------ Data section

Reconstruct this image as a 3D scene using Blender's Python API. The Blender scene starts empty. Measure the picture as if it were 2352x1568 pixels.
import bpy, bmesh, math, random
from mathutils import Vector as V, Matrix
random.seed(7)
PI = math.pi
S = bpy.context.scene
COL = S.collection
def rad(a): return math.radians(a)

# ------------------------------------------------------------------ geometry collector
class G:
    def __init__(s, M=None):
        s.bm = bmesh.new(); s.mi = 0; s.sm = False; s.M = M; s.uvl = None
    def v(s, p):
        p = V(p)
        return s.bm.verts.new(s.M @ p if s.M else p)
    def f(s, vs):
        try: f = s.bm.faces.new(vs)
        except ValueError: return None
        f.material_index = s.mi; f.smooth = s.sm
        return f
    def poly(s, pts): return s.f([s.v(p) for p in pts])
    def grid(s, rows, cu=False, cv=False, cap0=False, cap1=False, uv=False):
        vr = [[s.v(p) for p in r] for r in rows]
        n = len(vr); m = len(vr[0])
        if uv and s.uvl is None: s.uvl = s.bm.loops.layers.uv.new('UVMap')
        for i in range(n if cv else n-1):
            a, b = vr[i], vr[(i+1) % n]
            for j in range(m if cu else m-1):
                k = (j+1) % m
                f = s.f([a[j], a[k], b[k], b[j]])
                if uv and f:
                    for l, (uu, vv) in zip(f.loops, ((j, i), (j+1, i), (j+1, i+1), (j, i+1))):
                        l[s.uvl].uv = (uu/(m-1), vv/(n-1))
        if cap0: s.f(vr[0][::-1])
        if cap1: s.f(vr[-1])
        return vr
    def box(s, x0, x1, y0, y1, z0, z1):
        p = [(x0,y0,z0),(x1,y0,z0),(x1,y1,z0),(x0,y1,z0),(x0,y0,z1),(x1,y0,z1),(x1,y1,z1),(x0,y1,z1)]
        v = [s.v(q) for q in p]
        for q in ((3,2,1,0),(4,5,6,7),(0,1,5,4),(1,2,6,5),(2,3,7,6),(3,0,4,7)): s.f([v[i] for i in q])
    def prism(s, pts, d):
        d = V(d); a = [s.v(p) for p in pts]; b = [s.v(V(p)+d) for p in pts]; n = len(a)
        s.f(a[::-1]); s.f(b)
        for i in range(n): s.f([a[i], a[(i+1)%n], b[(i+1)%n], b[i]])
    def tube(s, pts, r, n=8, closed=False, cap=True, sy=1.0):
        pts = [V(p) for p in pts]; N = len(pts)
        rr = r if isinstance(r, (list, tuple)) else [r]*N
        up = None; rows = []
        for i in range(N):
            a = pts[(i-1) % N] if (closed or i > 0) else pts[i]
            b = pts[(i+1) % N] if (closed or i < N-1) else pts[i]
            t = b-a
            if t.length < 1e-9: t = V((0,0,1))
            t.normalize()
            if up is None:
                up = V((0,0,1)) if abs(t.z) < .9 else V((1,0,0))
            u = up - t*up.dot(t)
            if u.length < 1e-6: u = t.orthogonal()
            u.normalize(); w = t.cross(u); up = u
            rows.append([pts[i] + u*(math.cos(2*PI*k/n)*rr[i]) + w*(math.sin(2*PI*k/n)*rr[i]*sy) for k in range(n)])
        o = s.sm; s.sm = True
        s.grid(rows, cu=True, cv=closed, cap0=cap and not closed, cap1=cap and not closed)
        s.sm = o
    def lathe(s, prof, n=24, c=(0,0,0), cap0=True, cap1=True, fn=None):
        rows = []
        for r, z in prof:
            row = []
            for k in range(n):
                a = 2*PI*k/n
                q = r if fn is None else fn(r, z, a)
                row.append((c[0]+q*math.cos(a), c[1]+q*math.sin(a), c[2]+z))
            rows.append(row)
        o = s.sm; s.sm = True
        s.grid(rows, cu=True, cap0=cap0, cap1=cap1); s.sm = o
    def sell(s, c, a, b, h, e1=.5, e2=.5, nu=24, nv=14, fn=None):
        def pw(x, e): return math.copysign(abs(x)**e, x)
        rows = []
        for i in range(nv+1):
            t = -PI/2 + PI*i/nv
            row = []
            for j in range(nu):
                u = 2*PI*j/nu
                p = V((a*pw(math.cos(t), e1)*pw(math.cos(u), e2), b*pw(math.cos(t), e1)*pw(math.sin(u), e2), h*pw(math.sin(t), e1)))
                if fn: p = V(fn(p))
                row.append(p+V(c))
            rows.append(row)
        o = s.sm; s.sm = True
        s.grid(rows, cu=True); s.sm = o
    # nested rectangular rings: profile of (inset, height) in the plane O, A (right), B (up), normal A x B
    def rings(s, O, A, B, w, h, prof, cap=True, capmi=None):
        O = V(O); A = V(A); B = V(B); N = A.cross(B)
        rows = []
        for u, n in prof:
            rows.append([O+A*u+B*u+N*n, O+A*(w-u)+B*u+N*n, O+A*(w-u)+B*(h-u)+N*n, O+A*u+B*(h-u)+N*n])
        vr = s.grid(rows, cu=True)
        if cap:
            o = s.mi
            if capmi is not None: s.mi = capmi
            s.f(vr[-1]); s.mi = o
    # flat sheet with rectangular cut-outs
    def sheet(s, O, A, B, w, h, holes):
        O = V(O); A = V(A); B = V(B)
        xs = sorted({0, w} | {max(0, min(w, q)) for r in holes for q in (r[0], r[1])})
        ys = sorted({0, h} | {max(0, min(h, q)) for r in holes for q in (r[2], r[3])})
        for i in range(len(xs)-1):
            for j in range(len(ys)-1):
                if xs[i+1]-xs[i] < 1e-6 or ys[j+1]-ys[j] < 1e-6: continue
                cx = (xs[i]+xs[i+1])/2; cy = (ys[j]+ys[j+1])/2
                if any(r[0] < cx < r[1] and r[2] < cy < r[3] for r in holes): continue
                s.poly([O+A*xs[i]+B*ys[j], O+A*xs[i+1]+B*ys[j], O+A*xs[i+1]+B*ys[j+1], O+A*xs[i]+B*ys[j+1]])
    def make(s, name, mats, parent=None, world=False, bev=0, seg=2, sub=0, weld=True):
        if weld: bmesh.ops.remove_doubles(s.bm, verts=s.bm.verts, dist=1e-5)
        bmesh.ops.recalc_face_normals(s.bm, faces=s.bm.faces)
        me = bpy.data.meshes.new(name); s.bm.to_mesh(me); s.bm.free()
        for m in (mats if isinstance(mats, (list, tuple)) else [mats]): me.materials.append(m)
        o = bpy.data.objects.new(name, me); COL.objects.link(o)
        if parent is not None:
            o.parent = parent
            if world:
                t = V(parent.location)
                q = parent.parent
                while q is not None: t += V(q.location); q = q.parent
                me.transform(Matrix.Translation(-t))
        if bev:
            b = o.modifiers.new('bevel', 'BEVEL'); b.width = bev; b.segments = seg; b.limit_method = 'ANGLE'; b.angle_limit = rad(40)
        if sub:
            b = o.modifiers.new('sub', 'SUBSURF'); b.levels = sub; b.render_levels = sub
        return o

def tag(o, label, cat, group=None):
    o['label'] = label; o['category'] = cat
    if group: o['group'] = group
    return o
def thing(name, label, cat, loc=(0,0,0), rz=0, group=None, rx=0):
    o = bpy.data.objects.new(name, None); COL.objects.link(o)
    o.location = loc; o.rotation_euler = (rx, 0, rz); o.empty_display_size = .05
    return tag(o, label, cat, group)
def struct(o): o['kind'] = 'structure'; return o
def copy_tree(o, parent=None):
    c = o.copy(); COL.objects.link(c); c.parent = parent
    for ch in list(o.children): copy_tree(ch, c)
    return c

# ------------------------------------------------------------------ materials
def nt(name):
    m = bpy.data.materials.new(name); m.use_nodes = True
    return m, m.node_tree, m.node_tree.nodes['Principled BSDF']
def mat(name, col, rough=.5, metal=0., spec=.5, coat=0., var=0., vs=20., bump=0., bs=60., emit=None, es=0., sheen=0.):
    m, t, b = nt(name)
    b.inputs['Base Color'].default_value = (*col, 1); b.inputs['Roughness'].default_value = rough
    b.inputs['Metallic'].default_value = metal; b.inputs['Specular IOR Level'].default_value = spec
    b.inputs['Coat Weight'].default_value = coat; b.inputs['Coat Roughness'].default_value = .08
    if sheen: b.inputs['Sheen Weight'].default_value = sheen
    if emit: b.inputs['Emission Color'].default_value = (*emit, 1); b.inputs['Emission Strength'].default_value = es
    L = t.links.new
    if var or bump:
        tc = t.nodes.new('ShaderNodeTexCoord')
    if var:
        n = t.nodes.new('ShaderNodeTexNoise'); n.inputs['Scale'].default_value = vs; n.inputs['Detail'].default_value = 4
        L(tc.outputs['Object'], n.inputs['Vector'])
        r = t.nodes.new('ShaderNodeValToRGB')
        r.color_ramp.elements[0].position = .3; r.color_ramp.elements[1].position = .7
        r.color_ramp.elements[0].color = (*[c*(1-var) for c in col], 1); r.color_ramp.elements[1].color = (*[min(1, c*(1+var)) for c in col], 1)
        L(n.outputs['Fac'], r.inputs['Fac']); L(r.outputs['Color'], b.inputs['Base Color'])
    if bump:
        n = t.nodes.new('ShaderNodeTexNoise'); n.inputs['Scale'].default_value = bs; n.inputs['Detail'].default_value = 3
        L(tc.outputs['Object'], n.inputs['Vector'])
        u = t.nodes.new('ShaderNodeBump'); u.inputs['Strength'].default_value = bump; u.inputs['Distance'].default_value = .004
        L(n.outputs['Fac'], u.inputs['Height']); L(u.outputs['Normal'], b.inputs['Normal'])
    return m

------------

- **Work required**
Beginning at the top of the data, extract each line through the line containing "def rad(a): return math.radians(a)" and return those lines exactly, with nothing added.

- **Written answer**
Reconstruct this image as a 3D scene using Blender's Python API. The Blender scene starts empty. Measure the picture as if it were 2352x1568 pixels.
import bpy, bmesh, math, random
from mathutils import Vector as V, Matrix
random.seed(7)
PI = math.pi
S = bpy.context.scene
COL = S.collection
def rad(a): return math.radians(a)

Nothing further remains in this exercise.